Why do I need to guide my telescope for photography? Don’t accurate alignment and firmware functions like periodic error correction (PEC) take care of it all?

An excellent mount can greatly minimize the need for guiding and probably eliminate it for shorter exposures with shorter focal-length scopes or piggybacked cameras.

However, guiding (manual or auto) is still needed to counteract imperfect polar alignment, either because of your inaccuracy in technique (centering stars, etc.) or limits of firmware in correcting for cone error, etc.
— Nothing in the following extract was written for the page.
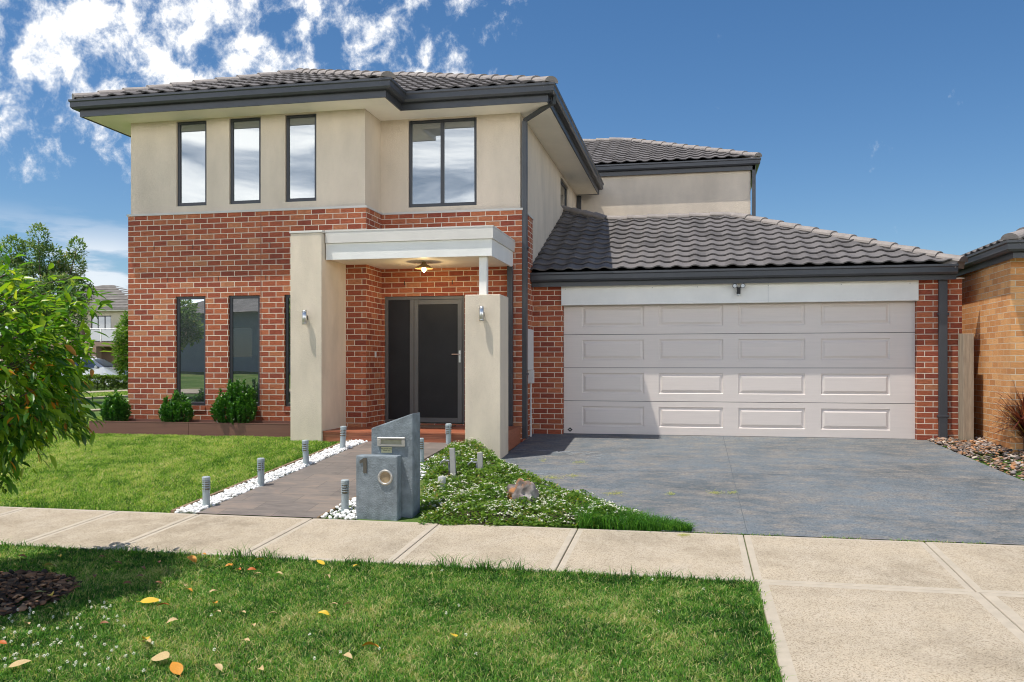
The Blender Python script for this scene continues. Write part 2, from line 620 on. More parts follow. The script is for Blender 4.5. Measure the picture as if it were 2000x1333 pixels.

While cone error corrections using calibration stars do correct for a fixed value of the difference between parallelism of the telescope tube and mount, they don’t correct for flexure between the two as the scope changes position during the night, or flexure between the main tube and a piggybacked lens/scope.

Periodic error is greatly reduced in a high-quality mount and further reduced by the use of PEC utilities. So usually what’s left from the mount are non-periodic errors from the gearing and motors, fluctuations in current in the power supply, differences between the sidereal rate and the actual rate produced by your drive.

And the atmosphere itself can cause errors that will show up in images. First, the atmosphere acts like a weak lens and actually bends light upwards. This atmospheric refraction is greatest at low altitudes, where starlight goes through the most air. Some drives will correct for this as the King rate, however, many modern drives don’t. 

Seeing or atmospheric turbulence puts a limit on any kind of guiding: it introduces 3 to 5 arc-seconds of random variation into exposures, so you cannot get star images smaller than this angle.